Herkes gıdaya bakıyor asıl mesele enerjide

Herkes gıdaya bakıyor asıl mesele enerjide
Gıda enflasyonundaki artış dikkat çekici hızda artarken, uzmanlar enflasyonda dövizdeki tırmanış ve enerji fiyatlarındaki artışa bağlı yükseliş bekliyor.

ARTI GERÇEK - Bugün açıklanan nisan ayı enflasyon verilerine göre, nisan enflasyonu aylık bazda yüzde 1,69 artış gösterdi. Yıllık enflasyon yüzde 19,71'den yüzde 19,50'ye gerilerken, çekirdek enflasyon yüzde 16,30'a indi. Ancak, gıda fiyatları yüzde 31,86 ile endeks tarihinin en hızlı yıllık artışını gösterdi.

Tüketici fiyatlarının yanı sıra nisan ayında üretici fiyatları nisan ayında bir önceki aya göre yüzde 2,98 artarken, bir önceki yılın aynı ayına göre yüzde 30,12 oranında artış gösterdi. 

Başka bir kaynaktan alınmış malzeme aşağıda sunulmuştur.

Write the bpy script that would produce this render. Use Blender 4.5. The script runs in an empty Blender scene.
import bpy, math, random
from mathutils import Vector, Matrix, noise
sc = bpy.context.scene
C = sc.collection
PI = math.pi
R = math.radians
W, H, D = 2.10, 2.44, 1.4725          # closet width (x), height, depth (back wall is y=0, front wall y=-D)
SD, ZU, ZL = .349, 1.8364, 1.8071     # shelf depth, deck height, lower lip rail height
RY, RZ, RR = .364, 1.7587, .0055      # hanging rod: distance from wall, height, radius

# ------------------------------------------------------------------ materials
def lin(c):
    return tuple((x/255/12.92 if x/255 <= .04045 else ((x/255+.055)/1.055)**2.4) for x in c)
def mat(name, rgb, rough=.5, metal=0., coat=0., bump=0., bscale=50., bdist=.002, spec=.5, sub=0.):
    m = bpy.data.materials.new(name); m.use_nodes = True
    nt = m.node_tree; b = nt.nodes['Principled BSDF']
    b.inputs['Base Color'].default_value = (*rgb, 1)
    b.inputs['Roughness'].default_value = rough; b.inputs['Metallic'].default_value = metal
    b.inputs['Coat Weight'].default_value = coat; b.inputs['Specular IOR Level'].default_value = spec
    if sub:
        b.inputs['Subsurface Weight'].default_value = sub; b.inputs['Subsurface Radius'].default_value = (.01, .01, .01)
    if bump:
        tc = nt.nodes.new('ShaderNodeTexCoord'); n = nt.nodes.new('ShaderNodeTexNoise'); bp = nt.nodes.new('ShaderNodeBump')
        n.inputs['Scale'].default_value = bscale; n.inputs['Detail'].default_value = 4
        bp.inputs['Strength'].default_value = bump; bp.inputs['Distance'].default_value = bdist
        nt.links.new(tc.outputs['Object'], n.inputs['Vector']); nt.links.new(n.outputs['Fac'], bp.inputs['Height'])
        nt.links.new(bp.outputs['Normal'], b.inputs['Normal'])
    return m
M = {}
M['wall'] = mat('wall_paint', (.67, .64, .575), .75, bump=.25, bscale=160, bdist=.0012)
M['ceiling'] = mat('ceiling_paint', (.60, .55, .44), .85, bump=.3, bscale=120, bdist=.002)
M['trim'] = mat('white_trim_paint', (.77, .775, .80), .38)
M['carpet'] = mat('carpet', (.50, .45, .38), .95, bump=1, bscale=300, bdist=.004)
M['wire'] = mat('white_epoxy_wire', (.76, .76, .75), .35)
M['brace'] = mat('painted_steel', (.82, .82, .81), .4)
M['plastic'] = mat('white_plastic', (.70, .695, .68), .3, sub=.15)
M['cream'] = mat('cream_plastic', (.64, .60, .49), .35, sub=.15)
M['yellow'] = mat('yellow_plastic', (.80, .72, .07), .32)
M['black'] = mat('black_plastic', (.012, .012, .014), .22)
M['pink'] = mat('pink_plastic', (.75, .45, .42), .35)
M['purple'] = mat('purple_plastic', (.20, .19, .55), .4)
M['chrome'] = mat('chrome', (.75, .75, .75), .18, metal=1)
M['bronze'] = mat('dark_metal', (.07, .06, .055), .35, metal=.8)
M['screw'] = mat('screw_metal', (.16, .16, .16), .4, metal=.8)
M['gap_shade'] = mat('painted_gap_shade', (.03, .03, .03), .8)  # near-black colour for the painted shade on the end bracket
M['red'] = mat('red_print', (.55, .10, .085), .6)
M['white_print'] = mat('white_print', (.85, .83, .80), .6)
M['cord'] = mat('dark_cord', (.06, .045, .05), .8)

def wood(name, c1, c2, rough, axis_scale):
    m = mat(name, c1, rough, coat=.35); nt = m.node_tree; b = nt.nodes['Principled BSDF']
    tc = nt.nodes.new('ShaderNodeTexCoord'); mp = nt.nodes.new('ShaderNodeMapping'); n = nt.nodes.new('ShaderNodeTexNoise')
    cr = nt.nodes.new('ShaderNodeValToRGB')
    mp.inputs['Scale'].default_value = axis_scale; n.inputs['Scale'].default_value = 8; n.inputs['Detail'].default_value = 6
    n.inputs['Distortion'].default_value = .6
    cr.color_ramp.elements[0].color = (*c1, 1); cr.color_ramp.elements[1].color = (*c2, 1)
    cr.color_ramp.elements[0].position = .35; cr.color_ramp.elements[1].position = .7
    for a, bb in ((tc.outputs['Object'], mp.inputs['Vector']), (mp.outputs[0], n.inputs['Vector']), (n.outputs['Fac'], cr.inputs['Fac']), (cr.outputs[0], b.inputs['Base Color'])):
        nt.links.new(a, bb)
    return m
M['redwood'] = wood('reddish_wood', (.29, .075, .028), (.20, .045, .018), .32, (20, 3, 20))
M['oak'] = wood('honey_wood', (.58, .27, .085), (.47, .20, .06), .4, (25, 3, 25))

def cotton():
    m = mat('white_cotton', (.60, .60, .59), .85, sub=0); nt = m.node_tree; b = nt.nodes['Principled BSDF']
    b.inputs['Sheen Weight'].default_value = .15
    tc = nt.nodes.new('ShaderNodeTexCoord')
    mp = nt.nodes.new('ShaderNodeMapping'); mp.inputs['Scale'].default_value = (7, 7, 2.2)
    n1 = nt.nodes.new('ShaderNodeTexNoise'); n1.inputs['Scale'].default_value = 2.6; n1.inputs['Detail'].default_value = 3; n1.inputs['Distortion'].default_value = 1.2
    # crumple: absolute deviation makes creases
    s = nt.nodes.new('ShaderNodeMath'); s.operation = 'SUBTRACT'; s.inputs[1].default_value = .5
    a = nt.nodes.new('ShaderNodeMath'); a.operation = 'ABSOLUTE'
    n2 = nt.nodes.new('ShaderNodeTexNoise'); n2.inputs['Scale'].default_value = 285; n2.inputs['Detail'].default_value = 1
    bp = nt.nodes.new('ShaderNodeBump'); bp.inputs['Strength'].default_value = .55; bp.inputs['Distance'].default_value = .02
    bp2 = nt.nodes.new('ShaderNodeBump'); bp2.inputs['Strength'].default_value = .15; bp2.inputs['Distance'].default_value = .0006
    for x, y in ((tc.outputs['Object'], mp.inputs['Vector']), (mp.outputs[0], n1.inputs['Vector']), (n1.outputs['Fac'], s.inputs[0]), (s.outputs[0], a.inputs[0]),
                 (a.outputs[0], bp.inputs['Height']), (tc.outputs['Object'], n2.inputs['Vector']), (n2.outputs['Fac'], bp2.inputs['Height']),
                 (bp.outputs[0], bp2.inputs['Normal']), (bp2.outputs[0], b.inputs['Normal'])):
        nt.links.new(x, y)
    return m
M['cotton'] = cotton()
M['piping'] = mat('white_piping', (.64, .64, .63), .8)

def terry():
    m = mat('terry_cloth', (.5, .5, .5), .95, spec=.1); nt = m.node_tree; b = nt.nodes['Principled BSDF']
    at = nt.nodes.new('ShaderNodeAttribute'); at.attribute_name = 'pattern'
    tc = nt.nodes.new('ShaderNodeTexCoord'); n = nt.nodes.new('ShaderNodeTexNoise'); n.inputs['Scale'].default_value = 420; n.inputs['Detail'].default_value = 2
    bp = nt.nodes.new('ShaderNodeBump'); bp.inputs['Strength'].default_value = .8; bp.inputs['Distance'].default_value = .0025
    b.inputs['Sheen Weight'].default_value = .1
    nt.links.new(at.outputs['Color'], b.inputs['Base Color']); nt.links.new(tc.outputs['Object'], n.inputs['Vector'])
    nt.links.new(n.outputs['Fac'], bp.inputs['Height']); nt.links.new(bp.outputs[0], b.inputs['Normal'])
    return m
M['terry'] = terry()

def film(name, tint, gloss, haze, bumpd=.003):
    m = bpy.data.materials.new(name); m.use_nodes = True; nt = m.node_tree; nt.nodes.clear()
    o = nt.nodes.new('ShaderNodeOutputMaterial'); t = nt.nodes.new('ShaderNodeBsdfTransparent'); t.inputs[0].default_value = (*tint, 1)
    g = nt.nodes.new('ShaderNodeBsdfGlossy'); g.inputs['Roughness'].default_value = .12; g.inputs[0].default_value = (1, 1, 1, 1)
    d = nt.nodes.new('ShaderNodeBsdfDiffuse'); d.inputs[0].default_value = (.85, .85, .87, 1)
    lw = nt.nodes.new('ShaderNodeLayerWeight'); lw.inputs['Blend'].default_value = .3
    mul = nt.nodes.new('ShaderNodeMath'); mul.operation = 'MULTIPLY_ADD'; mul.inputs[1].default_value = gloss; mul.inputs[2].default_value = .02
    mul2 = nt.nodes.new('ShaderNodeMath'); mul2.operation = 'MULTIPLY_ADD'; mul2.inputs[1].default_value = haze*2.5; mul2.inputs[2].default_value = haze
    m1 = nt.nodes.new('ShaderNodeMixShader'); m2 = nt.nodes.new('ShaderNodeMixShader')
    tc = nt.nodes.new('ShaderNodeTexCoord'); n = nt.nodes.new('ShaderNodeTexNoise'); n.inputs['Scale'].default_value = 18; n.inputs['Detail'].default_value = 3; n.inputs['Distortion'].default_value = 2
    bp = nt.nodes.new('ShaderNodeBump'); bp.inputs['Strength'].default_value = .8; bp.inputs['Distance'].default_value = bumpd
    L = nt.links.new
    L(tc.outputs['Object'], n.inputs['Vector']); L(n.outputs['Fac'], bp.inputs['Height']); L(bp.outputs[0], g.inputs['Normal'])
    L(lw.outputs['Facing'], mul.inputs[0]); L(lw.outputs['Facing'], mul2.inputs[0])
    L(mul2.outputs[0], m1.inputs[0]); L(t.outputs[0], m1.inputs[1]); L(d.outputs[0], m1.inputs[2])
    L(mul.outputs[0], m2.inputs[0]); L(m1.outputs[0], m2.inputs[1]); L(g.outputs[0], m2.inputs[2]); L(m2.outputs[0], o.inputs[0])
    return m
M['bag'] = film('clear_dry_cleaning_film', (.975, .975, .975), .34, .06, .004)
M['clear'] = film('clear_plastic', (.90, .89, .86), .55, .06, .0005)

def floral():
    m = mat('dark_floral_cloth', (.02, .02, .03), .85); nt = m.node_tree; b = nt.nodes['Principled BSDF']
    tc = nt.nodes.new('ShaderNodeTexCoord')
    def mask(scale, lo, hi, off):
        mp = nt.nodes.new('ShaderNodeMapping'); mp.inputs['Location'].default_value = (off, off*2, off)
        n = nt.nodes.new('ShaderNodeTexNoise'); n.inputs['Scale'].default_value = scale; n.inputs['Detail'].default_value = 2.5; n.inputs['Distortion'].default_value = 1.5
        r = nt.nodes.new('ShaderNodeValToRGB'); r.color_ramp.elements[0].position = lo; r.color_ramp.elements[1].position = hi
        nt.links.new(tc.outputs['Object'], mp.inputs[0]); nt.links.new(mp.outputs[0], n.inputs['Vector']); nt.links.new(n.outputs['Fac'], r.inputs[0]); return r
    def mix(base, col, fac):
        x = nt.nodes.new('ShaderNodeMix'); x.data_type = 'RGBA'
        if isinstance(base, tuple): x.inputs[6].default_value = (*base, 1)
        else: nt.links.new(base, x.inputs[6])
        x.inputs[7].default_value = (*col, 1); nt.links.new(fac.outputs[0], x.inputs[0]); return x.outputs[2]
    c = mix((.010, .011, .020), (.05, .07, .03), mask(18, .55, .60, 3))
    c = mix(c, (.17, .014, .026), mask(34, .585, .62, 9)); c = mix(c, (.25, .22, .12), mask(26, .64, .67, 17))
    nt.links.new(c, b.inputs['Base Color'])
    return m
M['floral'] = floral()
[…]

Küresel petrol fiyatlarının yükselmesi ve enerji maliyetlerindeki artış üretici fiyatlarının artmasını sebep olan ana gelişmeler olarak gerçekleşti. Bir önceki aya göre en fazla artış yüzde 17,12 ile ham petrol ve doğalgazda görüldü. Aynı şekilde ana sanayi grupları sınıflamasına göre 2019 yılı nisan ayında aylık ve yıllık en fazla artış enerjide gerçekleşti.

Uzmanlar, gıda fiyatlarındaki yükselişin enflasyona etkisinin yanı sıra dövizdeki tırmanışın ve üretici fiyatları içerisinde enerji fiyatlarının yüksekliğinin gelecek aylarda enflasyonu tırmandıracağı görüşünde. 

Ekonomist Mustafa Sönmez, "Sanayici fiyatları nisanda yüzde 3'e yakın arttı ve yıllığı yüzde 30'un üzerine çıktı. TÜFE'ye önümüzdeki aylarda geçecektir bu artış. Dövizdeki tırmanış ve petrol fiyat artışı ana etkendir" değerlendirmesi yaptı.

Bilkent Üniversitesi'nden Prof. Dr. Erinç Yeldan da, aynı konuya dikkat çekerek, "Hep gıda fiyatlarına odaklanıyoruz, üretim yönünden elektrik ve gaz sektörlerinde yıllık enflasyon yüzde 57.8, mart ayında yüzde 51.6 idi. Türkiye maliyet ve yapışkan nitelikli enflasyona sürüklenirken İstanbul finans burjuvazisinin "TCMB faizi ne zaman düşürür?" sorusuyla meşgul olması" diye yazdı.

Borsa İstanbul eski Yönetim Kurulu Başkanı İbrahim Turhan da Twitter hesabından yaptığı açıklamada, "Yeniden yükselişe geçip yüzde 30’a ulaşan yurt içi ÜFE ile TÜFE artış oranları arasındaki fark ise çeşitli sektörlerde birikmiş fiyat artış baskısının fiyat istikrarı üzerinde ciddi risk unsuru olmaya devam ettiğini gösteriyor. Merkez Bankası bunu ciddiye almazsa TL riski artabilir" dedi.

Prof. Dr. Veysel Ulusoy ise, "Baskılanmış fiyat en sonunda patlar. Baskılanmış enflasyon ekonomik davranışları bozar. Enflasyon açıklanmış, yüzde19.5. Üreticinin enflasyonunu (ÜFE) konuşmak gerek. O yukarıya kaldırdı başını. ÜFE ile TÜFE arasındaki mesafe denge(lenme)yi imkansız kılabilir" diye yazdı.